Chalk Talk on Technology Adoption

A Chalk Talk on “Managing Risk In Technology Adoption” that covers some of key challenges technology providers have with getting companies to use their products.

Chalk Talk on Technology Adoption


Also available at https://vimeo.com/14625785

I did this with the DreamSimplicity folks. It’s a chart I have been drawing in various customer meetings for the last several years and they thought it would make for a good short video. The challenge was lighting the whiteboard appropriately.  I think it came out well.

I welcome any feedback or suggestions for other topics.  A transcript for the talk follows

Transcript

I want to talk to you today about some of the challenges you may be facing with technology adoption.  With getting users to try and adopt your technology.  So in this chalk talk, I want to talk about how you get customers to try out your technology and use it.

Let’s assume that this is your prospect’s status quo.  And this way is the way they want to go.  This is more profitability.  This is more productivity.  General goodness.  With your solution,  you should be able to move them to a higher level of performance, higher level of profitability.  This difference is the benefit you’re promising.

So the question you’re really trying to figure out is, based on an analysis of where they are, is this where they’d like to be?  The most likely answer, optimistically, is yes.  In fact, “How do we get there? How do I get this into production?  How long it take?  What’s involved?”

So, one transition curve might look something like this.  Where they have to invest time, people time, focus, dollars.  And that takes away from their current status quo.  But that investment transforms the way they’re working to allow them to get to this higher level of performance.

However, when they look at this chart, when they hear this story from you, they make a couple of adjustments in terms of how they calculate this.  First of all, they assume that the costs are actually going to be higher, usually a little worse than you’re talking about.  Secondly, they assume that the benefits are not going to be as high.  So when they do a cost benefit calculation, they may come in at half or a third of what you’re promising them.  Your temptation is to attack this by adding more features, by doing more for them, by essentially promising them a higher level of benefit.  Say, “Well, what if we could do this for you?”  Right?

The problem with that is that your transition now looks like this.   There’s actually more cost involved. A bigger problem with this is that the time to get back to status quo has now been lengthened.  And as long they’re below this line they’ve made themselves worse off.  They put themselves at risk.  They put their careers at risk in larger companies.  This is a proxy for the amount of risk in decision to work with you.  And so what you’ve done is, you may not have substantially affected the cost benefit ratio but, you clearly added to the risk.  If Plan A was not acceptable, this new plan is probably less acceptable.

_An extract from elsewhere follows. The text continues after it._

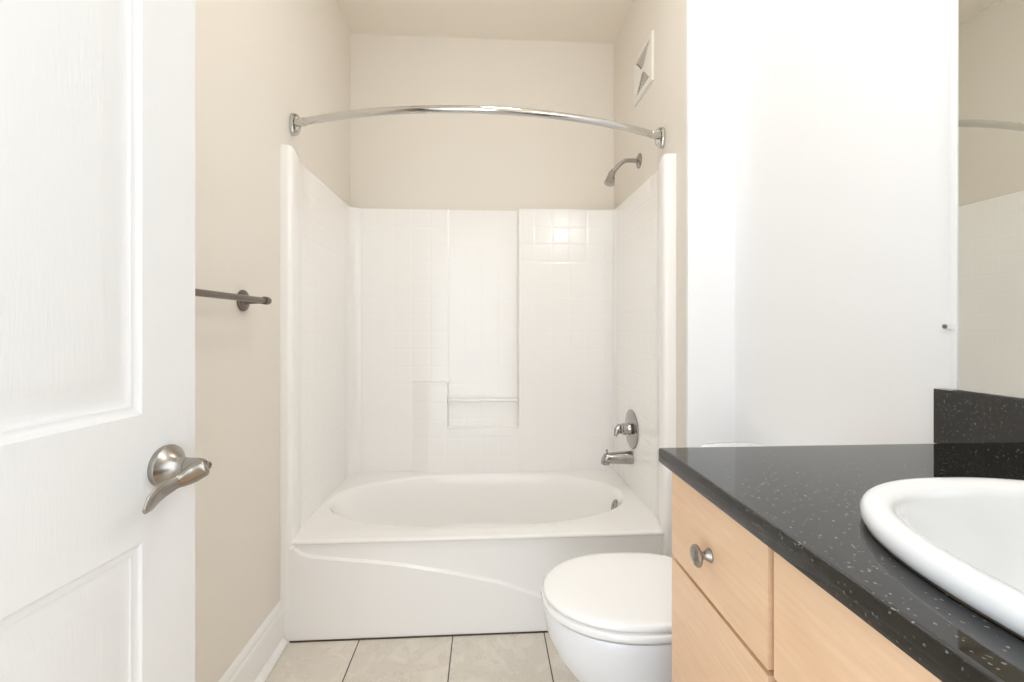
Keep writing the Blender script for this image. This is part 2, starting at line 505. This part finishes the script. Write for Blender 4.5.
# apron with the raised swoosh
cx_ = [-.72, -.684, -.677, -.670, -.660, -.640, -.609, -.56, -.507, -.40, -.301, -.127, .05, .204, .40, .55, .70]
cz_ = [.52, .40, .349, .330, .317, .302, .292, .284, .278, .267, .254, .221, .18, .121, .050, .025, .012]
bm = bmesh.new()
cols = [-.7083, -.70, -.69, -.684, -.681, -.679, -.677, -.675, -.6725, -.67, -.667, -.664, -.66, -.654, -.647, -.64, -.63, -.62, -.609] + [-.59 + .02 * k for k in range(64)] + [.6903]
def ay(x, z):
    zc = interp(cx_, cz_, x)
    return 1.611 - 0.013 * max(0, min(1, (zc - z + .003) / .006))
rows_ = []
for x in cols:
    zc = interp(cx_, cz_, x)
    rr = [(1.640, TZ), (1.626, TZ), (1.614, TZ), (1.609, TZ - .0008), (1.6055, TZ - .003), (1.6035, TZ - .0065), (1.604, TZ - .011), (1.608, TZ - .015)]
    out = [(x, y, z) for y, z in rr]
    top = TZ - .024
    zl = [top + (zc + .003 - top) * t for t in (0, .25, .5, .75)] + [zc + .003 - .006 * t / 10 for t in range(11)]
    zb = zc - .003
    zl += [zb + (0 - zb) * t for t in (.1, .25, .45, .65, .85, 1)]
    zl = [max(0, min(top, z)) for z in zl]
    out += [(x, ay(x, z), z) for z in zl]
    rows_.append(out)
loft(bm, rows_, close=False, cap0=False, cap1=False)
finish('apron', bm, M_TUB, tub, smooth=24)
# deck and basin
N = 128
ocx, ocy, oa, ob = -0.030, 1.988, 0.640, 0.306
def sup(a, t, e):
    c, s = cos(t), sin(t)
    return a[0] * math.copysign(abs(c) ** e, c), a[1] * math.copysign(abs(s) ** e, s)
def oval(k, e=0.92):
    return [(ocx + sup((oa * k, ob * k), 2 * pi * i / N, e)[0], ocy + sup((oa * k, ob * k), 2 * pi * i / N, e)[1]) for i in range(N)]
def outer_rect(x0, x1, y0, y1, pts, c):
    out = []
    for (x, y) in pts:
        dx, dy = x - c[0], y - c[1]
        t = min([(x1 - c[0]) / dx if dx > 1e-9 else 1e9, (x0 - c[0]) / dx if dx < -1e-9 else 1e9,
                 (y1 - c[1]) / dy if dy > 1e-9 else 1e9, (y0 - c[1]) / dy if dy < -1e-9 else 1e9])
        out.append((c[0] + dx * t, c[1] + dy * t))
    # snap the samples nearest to the corners onto them
    for cxn in ((x0, y0), (x1, y0), (x1, y1), (x0, y1)):
        i = min(range(len(out)), key=lambda k: (out[k][0] - cxn[0]) ** 2 + (out[k][1] - cxn[1]) ** 2)
        out[i] = cxn
    return out
bm = bmesh.new()
rim = oval(1.0)
rings = [[(x, y, TZ) for x, y in outer_rect(XL + .004, XR - .004, 1.640, 2.39, rim, (ocx, ocy))]]
for k, z in ((1.012, TZ), (1.0, TZ - .0015), (.988, TZ - .006), (.978, TZ - .013), (.968, TZ - .024)):
    rings.append([(x, y, z) for x, y in oval(k)])
# inner wall: steep at the drain end (right), sloped backrest at the left
for t, z in ((.10, TZ - .055), (.25, TZ - .11), (.45, TZ - .17), (.68, TZ - .225), (.86, TZ - .262), (1.0, TZ - .280)):
    r = []
    for i in range(N):
        a = 2 * pi * i / N
        sx = .968 * oa * (1 - t * (0.34 if cos(a) < 0 else 0.13) * abs(cos(a)) ** .6)
        sy = .968 * ob * (1 - t * 0.20)
        if t >= .86: sx *= (1 - (t - .8) * .35); sy *= (1 - (t - .8) * .5)
        u, v = sup((sx, sy), a, .92)
        r.append((ocx + u, ocy + v, z))
    rings.append(r)
last = rings[-1]
rings.append([(ocx + (x - ocx) * .5, ocy + (y - ocy) * .5, TZ - .290) for x, y, z in last])
loft(bm, rings, cap0=False)
finish('basin', bm, M_TUB, tub, smooth=60)
# side walls of the surround, each with its rounded front column
def side_panel(sign, xw, colw, th):
    bm = bmesh.new()
    r = .016
    line = [(0, 1.5965, 1), (colw - r, 1.5965, 1)] + [(colw - r + r * sin(radians(a)), 1.5965 + r - r * cos(radians(a)), 1) for a in (15, 30, 45, 60, 75, 90)] + \
           [(colw - .001, 1.635, 1), (colw - .003, 1.66, .9), (th + .006, 1.69, .55), (th + .002, 1.715, .2), (th, 1.74, 0), (th, 1.80, 0), (th, 2.26, 0)] + \
           [(th + .05 - .05 * cos(radians(a)), 2.30 + .05 * sin(radians(a)), 0) for a in (0, 20, 40, 60, 75, 90)] + [(th + .05, 2.395, 0), (0, 2.395, 0), (0, 1.75, 0)]
    rings = []
    for z, dz, k in ((0.0, 0, 0), (1.692, .012, 0), (1.698, .019, .0012), (1.700, .0215, .0045)):
        ring = []
        for d, y, up in line:
            kk = k if d > 0 else 0
            zz = z + dz * up if z > 0 else (0.0 if y < 1.64 else TZ - .02)
            ring.append((xw + sign * max(0, d - kk), y + (k if y < 1.62 else 0), zz))
        rings.append(ring)
    loft(bm, rings)
    return bm
finish('side_panel', side_panel(1, XL + .0005, .036, .021), M_TILEY, tub, smooth=40)
finish('side_panel', side_panel(-1, XR - .0005, .044, .024), M_TILEY, tub, smooth=40)
# back wall with the soap column, the shelf recess and the raised bay
gx = [-.690, -.379, -.292, -.198, -.190, .163, .172, .672]
gz = [TZ - .02, .568, .574, .804, .810, 1.700]
def by(x, z):
    if x > .168: return YBP
    if z > .807:
        return YA if x < -.194 else YA2
    if x < -.30: return YA
    if x < -.194: return YBP
    return YBP if z < .571 else YA2
bm = bmesh.new()
front = [[(x, by(x, z), z) for x in gx] for z in gz]
vr = [[bm.verts.new(p) for p in r] for r in front]
bk = [[bm.verts.new((x, 2.398, z)) for x in gx] for z in gz]
for j in range(len(gz) - 1):
    for i in range(len(gx) - 1):
        bm.faces.new((vr[j][i], vr[j][i + 1], vr[j + 1][i + 1], vr[j + 1][i]))
for i in range(len(gx) - 1):
    bm.faces.new((vr[-1][i], vr[-1][i + 1], bk[-1][i + 1], bk[-1][i]))
    bm.faces.new((vr[0][i], vr[0][i + 1], bk[0][i + 1], bk[0][i]))
for j in range(len(gz) - 1):
    bm.faces.new((vr[j][0], vr[j + 1][0], bk[j + 1][0], bk[j][0]))
    bm.faces.new((vr[j][-1], vr[j + 1][-1], bk[j + 1][-1], bk[j][-1]))
bm.faces.new([bk[0][0], bk[0][-1], bk[-1][-1], bk[-1][0]])
finish('back_panel', bm, M_TILEX, tub, smooth=12, bevel=(.0035, 2))
bm = bmesh.new()
tube(bm, [(-.192, 2.330, .712), (.166, 2.330, .712)], .0085, 16)
for x, s in ((-.192, 1), (.166, -1)):
    lathe(bm, (x, 2.330, .712), (s, 0, 0), [(0, .016), (.006, .014), (.012, .009)], 20)
finish('grab_bar', bm, M_TUB, tub)
# overflow plate in the basin's drain end, drain, dark joint at the floor
bm = bmesh.new()
lathe(bm, (.578, 1.985, .287), (-1, 0, .35), [(-.012, .030), (.004, .030), (.008, .027), (.010, .018), (.010, .006), (.013, .005)], 32)
finish('overflow_plate', bm, M_NICKEL, tub)
bm = bmesh.new()
lathe(bm, (.40, 1.985, TZ - .2905), (0, 0, 1), [(0, .034), (.003, .033), (.004, .026), (.002, .02), (.003, .012)], 32)
finish('drain', bm, M_CHROME, tub)
box_obj('floor_joint', (XL + .032, XR - .001, 1.5945, 1.600, 0.0003, .0045), M_GAP, tub)

# ------------------------------------------------------------------ shower valve, spout, shower head
v = thing('shower_valve', 'round chrome shower valve plate with a knob above the tub spout', 'shower valve', (XR - .026, 2.018, .622))
bm = bmesh.new()
lathe(bm, (XR - .0252, 2.018, .625), (-1, 0, 0), [(0, .088), (.003, .0885), (.006, .086), (.009, .072), (.011, .050), (.013, .030), (.014, .026)], 56)
finish('escutcheon', bm, M_FIXTURE, v)
bm = bmesh.new()
lathe(bm, (XR - .036, 2.018, .625), (-1, 0, 0), [(0, .028), (.004, .028), (.012, .023), (.018, .0225), (.020, .027), (.034, .0265), (.038, .021), (.044, .021)], 32)
finish('valve_stem', bm, M_FIXTURE, v)
bm = bmesh.new()
lathe(bm, (XR - .078, 2.018, .625), (-1, 0, 0), [(0, .017), (.004, .022), (.010, .024), (.016, .021), (.020, .013), (.021, .004)], 8)
tube(bm, [(XR - .086, 2.014, .634), (XR - .100, 2.006, .622), (XR - .108, 2.000, .596)], [.014, .012, .007], 16)
finish('knob', bm, M_FIXTURE, v, smooth=25)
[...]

So let’s take another approach.  Let’s look at a different way to solve this problem.

So here’s our old friend, the prospect’s status quo.  They’re still trying to go up.  Still trying to get to this benefit that you promised them.  And here was the plan that you proposed.  Instead, break it up into phases.  Now, we’ve got smaller amount of cost.  They can look at this first transition and maybe this is just what you can do for them in two hours.   Maybe you can come in, take some data that’s readily available, and demonstrate a benefit.  Now they can judge the total curve by what you are able to do in a smaller amount of time.  Maybe this is a pilot project, maybe this is more than two hours, but this is not a bad approach.

Now, all they’ve got to bet is a small amount of risk.  See if they get somewhere near where you promised them.  If that works, they’ll likely take step two and step three.   So you’ve got an easy way to get them to move up and, they are more likely to take the first step.  Once they take the first step, if what you’ve told them is true, they’re more likely to move up.  So think about breaking up transition plans into three to five phases.

So we’ve talked a little bit today about how do you look at the technology adoption problem.   This is where we spend most of our time with clients.  We help them find early customers and early revenue.

This has been Sean Murphy from SKMurphy.  Thank you very much.